Lawmaker Denies Trying to Buy Out His Challenger

A Member of Congress is denying that he tried to buy out his primary opponent in Florida.

The primary challenger, county courts clerk James Jett, claimed to a group of Republicans at a country club that the congressman, Republican Cliff Stearns, offered him money and appointments in exchange for quitting the race. Jett said at the country club meeting that the FBI is investigating Stearns, The Florida Times-Union reports.

Jett said a former education commissioner acted on Stearns's behalf to offer Jett a job on the campaign, a job running the state's law department, a U.S. marshal position, and $25,000 to cover his own bid for Congress. He also said House Speaker John Boehner was used "as leverage," according to the paper, but that Jett didn't think Boehner "was aware."

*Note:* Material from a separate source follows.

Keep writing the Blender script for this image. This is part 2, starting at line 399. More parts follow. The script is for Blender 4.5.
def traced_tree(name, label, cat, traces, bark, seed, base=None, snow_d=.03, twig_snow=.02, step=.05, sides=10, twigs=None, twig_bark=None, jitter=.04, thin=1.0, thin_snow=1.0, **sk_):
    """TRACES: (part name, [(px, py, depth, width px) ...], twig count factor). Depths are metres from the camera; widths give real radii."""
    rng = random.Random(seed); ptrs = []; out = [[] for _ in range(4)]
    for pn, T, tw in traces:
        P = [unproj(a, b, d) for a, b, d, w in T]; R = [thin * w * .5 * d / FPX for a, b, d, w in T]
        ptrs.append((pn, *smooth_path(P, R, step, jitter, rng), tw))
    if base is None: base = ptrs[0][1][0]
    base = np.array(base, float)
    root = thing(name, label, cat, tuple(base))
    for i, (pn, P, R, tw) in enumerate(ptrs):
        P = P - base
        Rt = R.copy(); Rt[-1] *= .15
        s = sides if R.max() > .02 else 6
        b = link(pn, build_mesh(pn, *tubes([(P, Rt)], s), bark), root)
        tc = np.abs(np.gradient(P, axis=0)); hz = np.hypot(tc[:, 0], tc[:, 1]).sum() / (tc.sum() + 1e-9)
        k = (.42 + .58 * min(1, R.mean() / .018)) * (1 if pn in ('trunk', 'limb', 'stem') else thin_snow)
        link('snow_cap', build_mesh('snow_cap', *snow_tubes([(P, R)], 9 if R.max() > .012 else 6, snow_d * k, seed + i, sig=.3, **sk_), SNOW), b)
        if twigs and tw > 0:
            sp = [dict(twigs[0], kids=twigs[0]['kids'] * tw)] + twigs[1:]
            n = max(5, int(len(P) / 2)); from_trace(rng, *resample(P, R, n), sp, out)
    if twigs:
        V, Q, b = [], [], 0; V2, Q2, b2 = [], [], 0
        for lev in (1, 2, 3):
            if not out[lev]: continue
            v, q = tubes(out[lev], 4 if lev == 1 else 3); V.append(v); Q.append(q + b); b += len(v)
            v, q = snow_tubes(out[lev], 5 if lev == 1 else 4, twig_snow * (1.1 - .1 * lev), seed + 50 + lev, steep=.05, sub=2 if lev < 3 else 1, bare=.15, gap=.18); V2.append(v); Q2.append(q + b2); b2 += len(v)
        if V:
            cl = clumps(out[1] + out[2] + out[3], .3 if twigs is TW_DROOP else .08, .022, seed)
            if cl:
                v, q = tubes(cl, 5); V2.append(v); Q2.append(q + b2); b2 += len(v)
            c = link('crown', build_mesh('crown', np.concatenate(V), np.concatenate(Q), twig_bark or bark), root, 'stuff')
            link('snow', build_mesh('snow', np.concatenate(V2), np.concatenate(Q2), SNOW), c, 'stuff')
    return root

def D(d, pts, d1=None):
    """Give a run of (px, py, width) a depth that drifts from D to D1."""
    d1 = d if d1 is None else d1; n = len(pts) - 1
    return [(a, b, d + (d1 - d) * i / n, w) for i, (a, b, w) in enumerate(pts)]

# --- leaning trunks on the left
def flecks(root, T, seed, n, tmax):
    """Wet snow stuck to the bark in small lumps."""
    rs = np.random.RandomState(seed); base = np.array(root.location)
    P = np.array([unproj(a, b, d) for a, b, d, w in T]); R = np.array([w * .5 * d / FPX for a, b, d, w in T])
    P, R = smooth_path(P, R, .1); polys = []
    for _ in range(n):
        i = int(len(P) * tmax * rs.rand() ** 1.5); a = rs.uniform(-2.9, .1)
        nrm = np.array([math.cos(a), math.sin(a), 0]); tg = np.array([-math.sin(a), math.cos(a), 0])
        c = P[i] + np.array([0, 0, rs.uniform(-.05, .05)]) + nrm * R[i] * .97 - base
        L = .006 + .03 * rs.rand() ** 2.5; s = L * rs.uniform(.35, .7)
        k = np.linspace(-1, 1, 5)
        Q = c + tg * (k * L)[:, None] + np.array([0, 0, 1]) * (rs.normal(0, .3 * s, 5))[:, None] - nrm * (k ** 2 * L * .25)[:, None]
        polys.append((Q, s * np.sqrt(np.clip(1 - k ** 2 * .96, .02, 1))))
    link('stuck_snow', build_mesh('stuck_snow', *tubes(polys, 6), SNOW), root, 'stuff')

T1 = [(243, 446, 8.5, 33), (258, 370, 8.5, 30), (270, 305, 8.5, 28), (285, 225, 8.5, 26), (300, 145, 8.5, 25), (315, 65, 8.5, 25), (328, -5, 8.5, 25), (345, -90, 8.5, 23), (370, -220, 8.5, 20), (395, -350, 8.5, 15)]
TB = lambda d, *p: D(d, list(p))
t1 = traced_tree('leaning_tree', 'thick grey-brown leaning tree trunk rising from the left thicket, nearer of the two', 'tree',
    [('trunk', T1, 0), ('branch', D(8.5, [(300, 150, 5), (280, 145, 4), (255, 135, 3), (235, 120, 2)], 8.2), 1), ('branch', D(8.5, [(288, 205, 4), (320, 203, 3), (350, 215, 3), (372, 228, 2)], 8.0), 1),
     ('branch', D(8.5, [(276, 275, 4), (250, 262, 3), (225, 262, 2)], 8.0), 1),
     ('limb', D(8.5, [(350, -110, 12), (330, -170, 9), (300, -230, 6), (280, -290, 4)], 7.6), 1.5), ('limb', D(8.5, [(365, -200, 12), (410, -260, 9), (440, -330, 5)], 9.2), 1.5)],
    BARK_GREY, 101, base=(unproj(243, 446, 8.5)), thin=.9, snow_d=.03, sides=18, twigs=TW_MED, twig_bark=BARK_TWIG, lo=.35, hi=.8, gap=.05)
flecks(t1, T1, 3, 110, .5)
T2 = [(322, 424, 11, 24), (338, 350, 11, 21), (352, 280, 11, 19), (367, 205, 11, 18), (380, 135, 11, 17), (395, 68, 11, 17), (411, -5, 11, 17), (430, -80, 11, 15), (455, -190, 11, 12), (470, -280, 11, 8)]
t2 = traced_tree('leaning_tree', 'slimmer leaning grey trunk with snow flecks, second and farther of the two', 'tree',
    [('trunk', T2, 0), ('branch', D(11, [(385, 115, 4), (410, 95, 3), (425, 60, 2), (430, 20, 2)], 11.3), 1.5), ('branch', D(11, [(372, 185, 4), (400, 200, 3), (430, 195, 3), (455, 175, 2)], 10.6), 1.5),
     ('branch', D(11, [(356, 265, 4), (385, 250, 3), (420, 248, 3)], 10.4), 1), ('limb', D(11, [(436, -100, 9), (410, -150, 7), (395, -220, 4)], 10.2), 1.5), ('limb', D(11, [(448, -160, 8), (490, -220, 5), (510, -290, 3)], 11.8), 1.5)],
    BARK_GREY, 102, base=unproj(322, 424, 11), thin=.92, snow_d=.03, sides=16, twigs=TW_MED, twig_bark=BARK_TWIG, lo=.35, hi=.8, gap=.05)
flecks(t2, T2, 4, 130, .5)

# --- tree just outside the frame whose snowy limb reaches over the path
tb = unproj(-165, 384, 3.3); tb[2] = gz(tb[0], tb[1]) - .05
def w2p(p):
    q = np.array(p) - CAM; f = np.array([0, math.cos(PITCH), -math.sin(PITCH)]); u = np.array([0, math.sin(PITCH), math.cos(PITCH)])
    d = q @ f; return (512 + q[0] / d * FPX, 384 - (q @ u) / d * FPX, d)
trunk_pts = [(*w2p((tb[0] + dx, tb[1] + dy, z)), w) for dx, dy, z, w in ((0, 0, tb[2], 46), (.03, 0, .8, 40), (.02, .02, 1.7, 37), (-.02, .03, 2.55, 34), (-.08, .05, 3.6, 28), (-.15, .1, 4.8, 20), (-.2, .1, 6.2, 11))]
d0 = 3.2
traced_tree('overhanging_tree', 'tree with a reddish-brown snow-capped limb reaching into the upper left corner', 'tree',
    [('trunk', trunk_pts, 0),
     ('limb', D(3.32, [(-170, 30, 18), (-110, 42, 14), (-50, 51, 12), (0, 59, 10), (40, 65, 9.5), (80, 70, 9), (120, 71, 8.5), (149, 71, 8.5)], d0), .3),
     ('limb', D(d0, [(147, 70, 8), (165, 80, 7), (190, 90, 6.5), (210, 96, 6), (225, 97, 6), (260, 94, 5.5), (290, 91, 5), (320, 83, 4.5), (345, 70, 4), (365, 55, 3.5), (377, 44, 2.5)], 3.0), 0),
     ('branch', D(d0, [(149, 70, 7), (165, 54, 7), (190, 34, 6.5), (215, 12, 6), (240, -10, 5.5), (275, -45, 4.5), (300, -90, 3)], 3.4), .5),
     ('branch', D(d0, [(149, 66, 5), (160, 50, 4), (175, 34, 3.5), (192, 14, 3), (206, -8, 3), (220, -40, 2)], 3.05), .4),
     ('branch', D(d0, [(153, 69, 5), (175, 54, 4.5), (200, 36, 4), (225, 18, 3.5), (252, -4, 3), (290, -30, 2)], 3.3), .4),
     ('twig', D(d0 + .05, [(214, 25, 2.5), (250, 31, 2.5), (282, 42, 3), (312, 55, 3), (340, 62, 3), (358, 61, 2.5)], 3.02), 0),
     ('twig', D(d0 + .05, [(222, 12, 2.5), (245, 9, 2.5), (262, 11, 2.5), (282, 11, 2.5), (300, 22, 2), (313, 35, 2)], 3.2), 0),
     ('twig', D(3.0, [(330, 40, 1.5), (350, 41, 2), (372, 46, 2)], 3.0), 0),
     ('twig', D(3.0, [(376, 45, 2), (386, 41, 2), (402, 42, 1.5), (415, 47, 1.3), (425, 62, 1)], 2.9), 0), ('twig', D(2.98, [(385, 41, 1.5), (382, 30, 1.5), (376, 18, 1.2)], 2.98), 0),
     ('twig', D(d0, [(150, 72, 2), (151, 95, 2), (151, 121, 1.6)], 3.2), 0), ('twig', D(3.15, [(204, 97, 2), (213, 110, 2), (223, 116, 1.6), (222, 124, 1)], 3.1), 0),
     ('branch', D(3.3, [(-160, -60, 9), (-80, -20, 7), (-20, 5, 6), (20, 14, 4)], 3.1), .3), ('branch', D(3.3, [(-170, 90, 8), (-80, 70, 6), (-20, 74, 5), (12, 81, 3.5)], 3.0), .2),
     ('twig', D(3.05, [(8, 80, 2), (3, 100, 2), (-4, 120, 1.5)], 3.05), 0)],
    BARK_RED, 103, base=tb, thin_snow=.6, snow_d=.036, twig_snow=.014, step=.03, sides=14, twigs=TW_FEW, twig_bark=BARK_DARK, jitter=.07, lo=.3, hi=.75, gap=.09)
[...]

"I've got this on tape," Jett said, according to the paper. "This has national ramifications, and I don't want to harm the Republican Party."

A spokesman for Stearns, Paul Flusche, wrote a statement calling Jett's claim "totally unfounded" and that "no one is authorized to make any claims or concessions on behalf of Rep. Stearns."

"He has not communicated with Mr. Jett at any time to get out of the race," Flusche said.

Flusche also said that "it is in violation of Florida State law for him to record a phone call of someone without his advising him or her he is doing it."

Neither Stearns's office nor the FBI would confirm that the bureau is investigating him. Blanca Gilbert, an FBI special agent in Florida, would say only, "We have no comment."